**Your goal:** Only the lines from the start of the material through the line containing "m = MB(); m.box(-2.75, -2.15, .08, .34, 9.86, 10.0);" are to be extracted, exactly as they appear.

**Source material:**

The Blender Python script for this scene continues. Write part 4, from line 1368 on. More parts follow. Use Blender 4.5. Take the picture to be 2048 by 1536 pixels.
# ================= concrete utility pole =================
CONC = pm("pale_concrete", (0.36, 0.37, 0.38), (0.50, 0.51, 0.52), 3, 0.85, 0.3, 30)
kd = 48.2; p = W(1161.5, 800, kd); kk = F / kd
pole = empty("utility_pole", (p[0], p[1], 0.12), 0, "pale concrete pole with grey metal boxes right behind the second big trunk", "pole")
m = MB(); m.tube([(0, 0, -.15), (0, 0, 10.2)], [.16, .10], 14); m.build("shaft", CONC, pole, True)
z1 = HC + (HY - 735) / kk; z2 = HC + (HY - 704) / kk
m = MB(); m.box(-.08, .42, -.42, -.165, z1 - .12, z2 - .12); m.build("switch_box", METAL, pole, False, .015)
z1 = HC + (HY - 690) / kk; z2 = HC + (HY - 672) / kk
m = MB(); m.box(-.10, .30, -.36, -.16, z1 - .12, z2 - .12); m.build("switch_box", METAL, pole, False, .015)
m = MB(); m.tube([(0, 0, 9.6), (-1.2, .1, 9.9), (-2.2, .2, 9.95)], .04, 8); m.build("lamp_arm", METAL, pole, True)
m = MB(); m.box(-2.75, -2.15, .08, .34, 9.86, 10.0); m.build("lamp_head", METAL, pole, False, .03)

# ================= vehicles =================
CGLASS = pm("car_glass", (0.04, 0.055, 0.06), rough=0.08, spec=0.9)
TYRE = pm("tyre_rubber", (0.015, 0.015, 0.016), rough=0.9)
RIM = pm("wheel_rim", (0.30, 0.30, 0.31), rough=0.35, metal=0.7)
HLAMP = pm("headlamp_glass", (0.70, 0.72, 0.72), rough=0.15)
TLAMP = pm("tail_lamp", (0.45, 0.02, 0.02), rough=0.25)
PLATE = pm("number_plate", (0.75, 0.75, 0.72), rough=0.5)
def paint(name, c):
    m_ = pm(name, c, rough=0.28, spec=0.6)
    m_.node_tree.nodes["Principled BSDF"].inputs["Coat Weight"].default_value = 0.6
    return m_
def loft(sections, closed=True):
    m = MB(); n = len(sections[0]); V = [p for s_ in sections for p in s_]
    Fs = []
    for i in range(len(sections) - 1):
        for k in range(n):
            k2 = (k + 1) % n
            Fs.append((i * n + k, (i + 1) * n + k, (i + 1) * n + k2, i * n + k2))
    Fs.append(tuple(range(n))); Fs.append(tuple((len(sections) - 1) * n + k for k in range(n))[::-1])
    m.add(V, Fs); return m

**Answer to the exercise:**
The Blender Python script for this scene continues. Write part 4, from line 1368 on. More parts follow. Use Blender 4.5. Take the picture to be 2048 by 1536 pixels.
# ================= concrete utility pole =================
CONC = pm("pale_concrete", (0.36, 0.37, 0.38), (0.50, 0.51, 0.52), 3, 0.85, 0.3, 30)
kd = 48.2; p = W(1161.5, 800, kd); kk = F / kd
pole = empty("utility_pole", (p[0], p[1], 0.12), 0, "pale concrete pole with grey metal boxes right behind the second big trunk", "pole")
m = MB(); m.tube([(0, 0, -.15), (0, 0, 10.2)], [.16, .10], 14); m.build("shaft", CONC, pole, True)
z1 = HC + (HY - 735) / kk; z2 = HC + (HY - 704) / kk
m = MB(); m.box(-.08, .42, -.42, -.165, z1 - .12, z2 - .12); m.build("switch_box", METAL, pole, False, .015)
z1 = HC + (HY - 690) / kk; z2 = HC + (HY - 672) / kk
m = MB(); m.box(-.10, .30, -.36, -.16, z1 - .12, z2 - .12); m.build("switch_box", METAL, pole, False, .015)
m = MB(); m.tube([(0, 0, 9.6), (-1.2, .1, 9.9), (-2.2, .2, 9.95)], .04, 8); m.build("lamp_arm", METAL, pole, True)
m = MB(); m.box(-2.75, -2.15, .08, .34, 9.86, 10.0); m.build("lamp_head", METAL, pole, False, .03)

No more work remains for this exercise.